§ Stated task
Can you transcribe every line exactly and leave the pictures behind?

§ Collected data
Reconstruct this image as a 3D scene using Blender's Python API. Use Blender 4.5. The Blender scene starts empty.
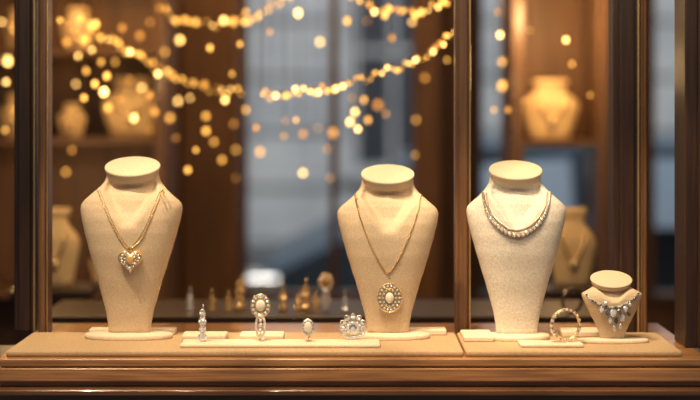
import bpy, bmesh, math, random
from mathutils import Vector, Matrix
from mathutils.bvhtree import BVHTree
random.seed(4)
scene = bpy.context.scene
scene.view_settings.view_transform = 'Standard'
COL = scene.collection
D = 2.4; S = 1.2/700.0; ZC = 1.65; HP = 110.0
def sc(y): return S*(D+y)/D
def P(px, py, y=0.0):
    s = sc(y); return Vector(((px-350)*s, y, ZC-(py-HP)*s))
def X(px, y=0.0): return (px-350)*sc(y)
def Z(py, y=0.0): return ZC-(py-HP)*sc(y)

# ------------------------------------------------------------ materials
def mat(name, c1, c2=None, rough=0.5, metal=0.0, scale=20.0, stretch=(1,1,1), bump=0.0, emit=None, es=0.0, coat=0.0):
    m = bpy.data.materials.new(name); m.use_nodes = True
    nt = m.node_tree; b = nt.nodes["Principled BSDF"]
    b.inputs["Roughness"].default_value = rough
    b.inputs["Metallic"].default_value = metal
    b.inputs["Coat Weight"].default_value = coat
    if emit:
        b.inputs["Emission Color"].default_value = (*emit, 1); b.inputs["Emission Strength"].default_value = es
    tc = nt.nodes.new("ShaderNodeTexCoord"); mp = nt.nodes.new("ShaderNodeMapping")
    mp.inputs["Scale"].default_value = stretch
    nz = nt.nodes.new("ShaderNodeTexNoise"); nz.inputs["Scale"].default_value = scale; nz.inputs["Detail"].default_value = 5
    nt.links.new(tc.outputs["Object"], mp.inputs[0]); nt.links.new(mp.outputs[0], nz.inputs["Vector"])
    r = nt.nodes.new("ShaderNodeValToRGB")
    r.color_ramp.elements[0].position = 0.32; r.color_ramp.elements[1].position = 0.68
    c2 = c2 or tuple(min(1, x*1.12) for x in c1)
    r.color_ramp.elements[0].color = (*c1, 1); r.color_ramp.elements[1].color = (*c2, 1)
    nt.links.new(nz.outputs["Fac"], r.inputs[0]); nt.links.new(r.outputs[0], b.inputs["Base Color"])
    if bump > 0:
        bp = nt.nodes.new("ShaderNodeBump"); bp.inputs["Strength"].default_value = bump; bp.inputs["Distance"].default_value = 0.001
        nt.links.new(nz.outputs["Fac"], bp.inputs["Height"]); nt.links.new(bp.outputs[0], b.inputs["Normal"])
    return m
M_linen = mat("linen_beige", (.56,.42,.27), (.70,.55,.38), rough=.9, scale=420, bump=.4)
M_linen_w = mat("linen_cream", (.60,.535,.44), (.80,.735,.64), rough=.9, scale=320, bump=.6)
M_cap = mat("linen_cap", (.60,.47,.32), (.70,.57,.41), rough=.9, scale=500, bump=.4)
M_pad = mat("pad_fabric", (.74,.60,.43), (.84,.70,.52), rough=.85, scale=300, bump=.3)
M_board = mat("board_fabric", (.44,.30,.165), (.54,.38,.215), rough=.85, scale=250, bump=.3)
M_wood = mat("wood_display", (.30,.13,.045), (.56,.28,.105), rough=.28, scale=9, stretch=(1,12,25), bump=.1, coat=.6)
M_woodd = mat("wood_ledge_dark", (.13,.055,.022), (.24,.105,.040), rough=.25, scale=9, stretch=(1,12,25), bump=.1, coat=.5)
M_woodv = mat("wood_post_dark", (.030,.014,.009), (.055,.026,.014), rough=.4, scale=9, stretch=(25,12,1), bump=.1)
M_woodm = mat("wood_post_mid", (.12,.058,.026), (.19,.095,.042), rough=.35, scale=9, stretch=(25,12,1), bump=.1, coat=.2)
M_woodr = mat("wood_panel_amber", (.13,.058,.022), (.22,.10,.036), rough=.5, scale=3, stretch=(8,4,1))
M_edgehl = mat("edge_highlight", (.75,.50,.22), (.85,.60,.28), rough=.35, metal=.8, scale=30)
M_gold = mat("gold", (.95,.68,.32), (1,.77,.42), rough=.22, metal=.88, scale=200)
M_silver = mat("silver", (.82,.77,.68), (.94,.89,.80), rough=.22, metal=.8, scale=200)
M_gem = mat("diamond", (.94,.93,.90), (1,1,1), rough=.04, metal=.6, scale=100, coat=1)
M_gemy = mat("topaz", (.75,.42,.12), (.9,.58,.22), rough=.05, metal=.5, scale=100, coat=1)
M_gemd = mat("smoky_stone", (.05,.045,.04), (.12,.11,.10), rough=.05, scale=100, coat=1)
M_pearl = mat("pearl", (.78,.70,.57), (.88,.81,.68), rough=.12, scale=60, coat=.8)
M_bulb = mat("bulb_glow", (1,.6,.2), rough=.4, emit=(1,.48,.085), es=2.8)
M_bulbw = mat("bulb_glow_pale", (1,.7,.35), rough=.4, emit=(1,.58,.16), es=6.5)
M_bulbd = mat("bulb_glow_dim", (1,.6,.2), rough=.4, emit=(1,.40,.06), es=1.2)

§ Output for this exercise
Reconstruct this image as a 3D scene using Blender's Python API. Use Blender 4.5. The Blender scene starts empty.
import bpy, bmesh, math, random
from mathutils import Vector, Matrix
from mathutils.bvhtree import BVHTree
random.seed(4)
scene = bpy.context.scene
scene.view_settings.view_transform = 'Standard'
COL = scene.collection
D = 2.4; S = 1.2/700.0; ZC = 1.65; HP = 110.0
def sc(y): return S*(D+y)/D
def P(px, py, y=0.0):
    s = sc(y); return Vector(((px-350)*s, y, ZC-(py-HP)*s))
def X(px, y=0.0): return (px-350)*sc(y)
def Z(py, y=0.0): return ZC-(py-HP)*sc(y)

# ------------------------------------------------------------ materials
def mat(name, c1, c2=None, rough=0.5, metal=0.0, scale=20.0, stretch=(1,1,1), bump=0.0, emit=None, es=0.0, coat=0.0):
    m = bpy.data.materials.new(name); m.use_nodes = True
    nt = m.node_tree; b = nt.nodes["Principled BSDF"]
    b.inputs["Roughness"].default_value = rough
    b.inputs["Metallic"].default_value = metal
    b.inputs["Coat Weight"].default_value = coat
    if emit:
        b.inputs["Emission Color"].default_value = (*emit, 1); b.inputs["Emission Strength"].default_value = es
    tc = nt.nodes.new("ShaderNodeTexCoord"); mp = nt.nodes.new("ShaderNodeMapping")
    mp.inputs["Scale"].default_value = stretch
    nz = nt.nodes.new("ShaderNodeTexNoise"); nz.inputs["Scale"].default_value = scale; nz.inputs["Detail"].default_value = 5
    nt.links.new(tc.outputs["Object"], mp.inputs[0]); nt.links.new(mp.outputs[0], nz.inputs["Vector"])
    r = nt.nodes.new("ShaderNodeValToRGB")
    r.color_ramp.elements[0].position = 0.32; r.color_ramp.elements[1].position = 0.68
    c2 = c2 or tuple(min(1, x*1.12) for x in c1)
    r.color_ramp.elements[0].color = (*c1, 1); r.color_ramp.elements[1].color = (*c2, 1)
    nt.links.new(nz.outputs["Fac"], r.inputs[0]); nt.links.new(r.outputs[0], b.inputs["Base Color"])
    if bump > 0:
        bp = nt.nodes.new("ShaderNodeBump"); bp.inputs["Strength"].default_value = bump; bp.inputs["Distance"].default_value = 0.001
        nt.links.new(nz.outputs["Fac"], bp.inputs["Height"]); nt.links.new(bp.outputs[0], b.inputs["Normal"])
    return m
M_linen = mat("linen_beige", (.56,.42,.27), (.70,.55,.38), rough=.9, scale=420, bump=.4)
M_linen_w = mat("linen_cream", (.60,.535,.44), (.80,.735,.64), rough=.9, scale=320, bump=.6)
M_cap = mat("linen_cap", (.60,.47,.32), (.70,.57,.41), rough=.9, scale=500, bump=.4)
M_pad = mat("pad_fabric", (.74,.60,.43), (.84,.70,.52), rough=.85, scale=300, bump=.3)
M_board = mat("board_fabric", (.44,.30,.165), (.54,.38,.215), rough=.85, scale=250, bump=.3)
M_wood = mat("wood_display", (.30,.13,.045), (.56,.28,.105), rough=.28, scale=9, stretch=(1,12,25), bump=.1, coat=.6)
M_woodd = mat("wood_ledge_dark", (.13,.055,.022), (.24,.105,.040), rough=.25, scale=9, stretch=(1,12,25), bump=.1, coat=.5)
M_woodv = mat("wood_post_dark", (.030,.014,.009), (.055,.026,.014), rough=.4, scale=9, stretch=(25,12,1), bump=.1)
M_woodm = mat("wood_post_mid", (.12,.058,.026), (.19,.095,.042), rough=.35, scale=9, stretch=(25,12,1), bump=.1, coat=.2)
M_woodr = mat("wood_panel_amber", (.13,.058,.022), (.22,.10,.036), rough=.5, scale=3, stretch=(8,4,1))
M_edgehl = mat("edge_highlight", (.75,.50,.22), (.85,.60,.28), rough=.35, metal=.8, scale=30)
M_gold = mat("gold", (.95,.68,.32), (1,.77,.42), rough=.22, metal=.88, scale=200)
M_silver = mat("silver", (.82,.77,.68), (.94,.89,.80), rough=.22, metal=.8, scale=200)
M_gem = mat("diamond", (.94,.93,.90), (1,1,1), rough=.04, metal=.6, scale=100, coat=1)
M_gemy = mat("topaz", (.75,.42,.12), (.9,.58,.22), rough=.05, metal=.5, scale=100, coat=1)
M_gemd = mat("smoky_stone", (.05,.045,.04), (.12,.11,.10), rough=.05, scale=100, coat=1)
M_pearl = mat("pearl", (.78,.70,.57), (.88,.81,.68), rough=.12, scale=60, coat=.8)
M_bulb = mat("bulb_glow", (1,.6,.2), rough=.4, emit=(1,.48,.085), es=2.8)
M_bulbw = mat("bulb_glow_pale", (1,.7,.35), rough=.4, emit=(1,.58,.16), es=6.5)
M_bulbd = mat("bulb_glow_dim", (1,.6,.2), rough=.4, emit=(1,.40,.06), es=1.2)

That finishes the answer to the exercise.